Thursday, November 6, 2008

US vs. Sex

The New York Times reports that the attorneys general of 40 states are on the warpath against Craigslist to make it weed out the most objectionable "erotic services" ads. Craigslist has long been used by people who want to hook up for no strings attached sex. The site has already begun verifying the phone numbers of people who place sex ads. Now they're going to start charging a $10 fee for their ads as a way of getting people's credit card information and learning their identities. The message is very clear. If you're gay, if you're kinky, if you're a sex worker, look out... Big Brother is watching you.

A few years ago a flamer posted a fake Craigslist ad posing as a kinky submissive woman looking for a male top, then published the personal information of all the men that replied. Some lost their jobs or were outed as kinky to their families. You don't have to be ashamed of your sex life to want and expect a certain level of privacy. This is yet another example of the government doing something that it has gotten very good at during the eight years of the Bush Administration: trying to control people's sexual expression through intimidation. Will Obama change this policy? I'm not holding my breath.
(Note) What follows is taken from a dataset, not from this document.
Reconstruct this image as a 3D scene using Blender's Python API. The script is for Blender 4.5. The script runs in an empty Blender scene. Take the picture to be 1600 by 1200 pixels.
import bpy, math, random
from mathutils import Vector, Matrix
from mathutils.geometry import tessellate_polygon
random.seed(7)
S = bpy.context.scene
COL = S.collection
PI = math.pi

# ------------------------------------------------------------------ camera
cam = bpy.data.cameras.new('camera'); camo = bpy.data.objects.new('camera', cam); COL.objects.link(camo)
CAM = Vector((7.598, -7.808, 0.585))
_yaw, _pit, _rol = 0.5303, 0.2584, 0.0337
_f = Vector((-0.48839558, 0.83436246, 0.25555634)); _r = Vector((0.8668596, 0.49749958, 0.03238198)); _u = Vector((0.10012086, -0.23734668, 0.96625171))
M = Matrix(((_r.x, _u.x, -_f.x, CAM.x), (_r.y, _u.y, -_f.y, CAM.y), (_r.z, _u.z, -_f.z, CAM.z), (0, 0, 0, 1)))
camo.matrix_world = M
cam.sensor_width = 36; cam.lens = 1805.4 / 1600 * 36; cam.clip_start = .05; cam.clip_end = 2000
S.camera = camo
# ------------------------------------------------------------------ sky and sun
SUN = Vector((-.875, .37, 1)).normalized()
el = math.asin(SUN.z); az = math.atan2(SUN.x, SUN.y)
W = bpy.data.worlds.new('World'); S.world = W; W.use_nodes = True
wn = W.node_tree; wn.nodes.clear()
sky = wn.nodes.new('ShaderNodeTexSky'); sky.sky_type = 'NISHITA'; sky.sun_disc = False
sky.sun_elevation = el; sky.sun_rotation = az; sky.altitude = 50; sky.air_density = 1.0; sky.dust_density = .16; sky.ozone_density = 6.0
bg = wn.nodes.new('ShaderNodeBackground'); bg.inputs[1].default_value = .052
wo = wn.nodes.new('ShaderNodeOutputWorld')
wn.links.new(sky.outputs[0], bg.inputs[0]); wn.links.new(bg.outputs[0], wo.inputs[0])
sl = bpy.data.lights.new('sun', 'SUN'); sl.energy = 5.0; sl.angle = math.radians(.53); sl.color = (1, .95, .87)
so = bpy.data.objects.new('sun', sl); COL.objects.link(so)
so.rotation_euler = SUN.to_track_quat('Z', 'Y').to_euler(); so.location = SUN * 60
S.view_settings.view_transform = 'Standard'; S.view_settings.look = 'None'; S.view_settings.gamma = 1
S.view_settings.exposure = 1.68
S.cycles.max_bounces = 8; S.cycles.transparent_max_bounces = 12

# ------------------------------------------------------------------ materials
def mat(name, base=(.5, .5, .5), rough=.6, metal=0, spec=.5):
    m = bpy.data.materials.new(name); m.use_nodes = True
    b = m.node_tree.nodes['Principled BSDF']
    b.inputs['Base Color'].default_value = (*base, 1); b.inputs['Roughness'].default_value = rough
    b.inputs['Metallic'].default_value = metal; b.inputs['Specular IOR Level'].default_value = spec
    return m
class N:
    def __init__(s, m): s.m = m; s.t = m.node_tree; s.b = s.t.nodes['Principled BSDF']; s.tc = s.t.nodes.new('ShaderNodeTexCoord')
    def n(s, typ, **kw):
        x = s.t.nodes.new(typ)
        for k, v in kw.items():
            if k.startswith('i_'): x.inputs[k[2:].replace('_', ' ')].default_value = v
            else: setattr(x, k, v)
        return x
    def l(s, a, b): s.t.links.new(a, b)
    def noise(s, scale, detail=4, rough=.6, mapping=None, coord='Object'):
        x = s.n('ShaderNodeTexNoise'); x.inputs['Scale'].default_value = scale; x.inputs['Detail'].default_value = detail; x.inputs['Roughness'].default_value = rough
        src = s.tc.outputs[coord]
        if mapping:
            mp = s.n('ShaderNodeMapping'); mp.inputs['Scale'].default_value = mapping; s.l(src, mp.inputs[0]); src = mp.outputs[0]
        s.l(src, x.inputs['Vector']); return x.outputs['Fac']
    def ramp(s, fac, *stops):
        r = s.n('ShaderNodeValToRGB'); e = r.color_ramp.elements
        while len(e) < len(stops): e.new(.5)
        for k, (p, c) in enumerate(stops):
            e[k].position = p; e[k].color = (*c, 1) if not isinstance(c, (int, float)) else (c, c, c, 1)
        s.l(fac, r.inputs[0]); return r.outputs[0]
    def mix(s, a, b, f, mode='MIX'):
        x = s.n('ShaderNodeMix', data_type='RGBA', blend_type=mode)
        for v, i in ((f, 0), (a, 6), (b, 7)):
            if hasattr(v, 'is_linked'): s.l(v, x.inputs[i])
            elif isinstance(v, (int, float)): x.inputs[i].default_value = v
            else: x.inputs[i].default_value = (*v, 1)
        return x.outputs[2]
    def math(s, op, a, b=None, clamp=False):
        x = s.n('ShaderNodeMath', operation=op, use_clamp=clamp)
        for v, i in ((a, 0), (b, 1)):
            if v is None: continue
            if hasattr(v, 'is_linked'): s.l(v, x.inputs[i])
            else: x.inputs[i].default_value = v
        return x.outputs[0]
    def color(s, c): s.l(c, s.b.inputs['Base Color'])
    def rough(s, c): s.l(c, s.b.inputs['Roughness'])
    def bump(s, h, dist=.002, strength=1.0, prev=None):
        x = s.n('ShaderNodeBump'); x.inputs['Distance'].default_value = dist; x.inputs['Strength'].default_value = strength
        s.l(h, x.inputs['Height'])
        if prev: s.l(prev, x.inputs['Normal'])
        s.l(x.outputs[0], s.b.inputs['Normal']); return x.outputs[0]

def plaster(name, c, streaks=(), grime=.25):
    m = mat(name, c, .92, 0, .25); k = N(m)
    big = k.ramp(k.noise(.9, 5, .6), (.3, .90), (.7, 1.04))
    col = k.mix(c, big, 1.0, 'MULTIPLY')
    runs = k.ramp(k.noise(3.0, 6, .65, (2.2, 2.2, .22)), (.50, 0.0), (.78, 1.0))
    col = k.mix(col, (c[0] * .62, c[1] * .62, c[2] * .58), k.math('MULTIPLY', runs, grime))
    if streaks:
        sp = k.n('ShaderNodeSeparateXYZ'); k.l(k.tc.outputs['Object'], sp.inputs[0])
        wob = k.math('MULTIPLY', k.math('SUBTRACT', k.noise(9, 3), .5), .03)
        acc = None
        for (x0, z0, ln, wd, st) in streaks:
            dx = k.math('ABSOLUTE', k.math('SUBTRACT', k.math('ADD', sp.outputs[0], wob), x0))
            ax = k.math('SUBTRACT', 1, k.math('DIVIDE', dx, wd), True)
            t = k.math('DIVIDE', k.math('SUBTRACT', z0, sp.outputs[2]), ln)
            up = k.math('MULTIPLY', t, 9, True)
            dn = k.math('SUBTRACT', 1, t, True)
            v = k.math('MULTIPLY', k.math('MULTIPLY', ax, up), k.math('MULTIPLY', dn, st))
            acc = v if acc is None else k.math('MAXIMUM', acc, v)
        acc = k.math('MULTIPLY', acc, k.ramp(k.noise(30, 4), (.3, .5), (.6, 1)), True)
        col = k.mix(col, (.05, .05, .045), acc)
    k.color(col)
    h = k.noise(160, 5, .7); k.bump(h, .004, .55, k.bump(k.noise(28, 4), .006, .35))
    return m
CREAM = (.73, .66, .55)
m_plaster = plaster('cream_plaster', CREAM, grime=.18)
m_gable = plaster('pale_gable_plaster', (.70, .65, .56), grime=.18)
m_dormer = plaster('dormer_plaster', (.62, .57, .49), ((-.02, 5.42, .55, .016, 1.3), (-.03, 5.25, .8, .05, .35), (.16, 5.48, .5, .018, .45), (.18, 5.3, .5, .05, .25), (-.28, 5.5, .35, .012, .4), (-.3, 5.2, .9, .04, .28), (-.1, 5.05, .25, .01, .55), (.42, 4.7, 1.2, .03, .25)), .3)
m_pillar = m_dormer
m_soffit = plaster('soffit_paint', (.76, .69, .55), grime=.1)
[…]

UPDATE 11/9/08: Mistress Matisse has just posted on her blog about the Craigslist situation and she took a more positive view of it than I did, which is surprising coming from a sex worker. She acknowledges that there is a danger that the government could subpoena Craigslist's records but says that's a lot of effort to go to in order to bust independent prostitutes. Simpler methods already exist. The only people who are in danger according to Matisse are pimps and the shadier escort services, and Matisse doesn't mind if "the riff-raff" goes to jail. I think she's missing a larger point -- that the government is intimidating Craigslist into intimidating prostitutes, which drives sex work farther underground and makes it less safe. But she definitely knows more about the subject than I do. Maybe I should give the standard liberal, sex-positive defense of sex work a rest.

2 comments:

  1. I think these policies will peter out under Obama's administration. While he probably won't specifically seek to abolish them in the name of sexual freedom, I think that in general, intimidating policies like the one you describe will be put on the back burner and eventually become ineffective through lack of use. While it might not be the actively sex-friendly response you're looking for, it's a start.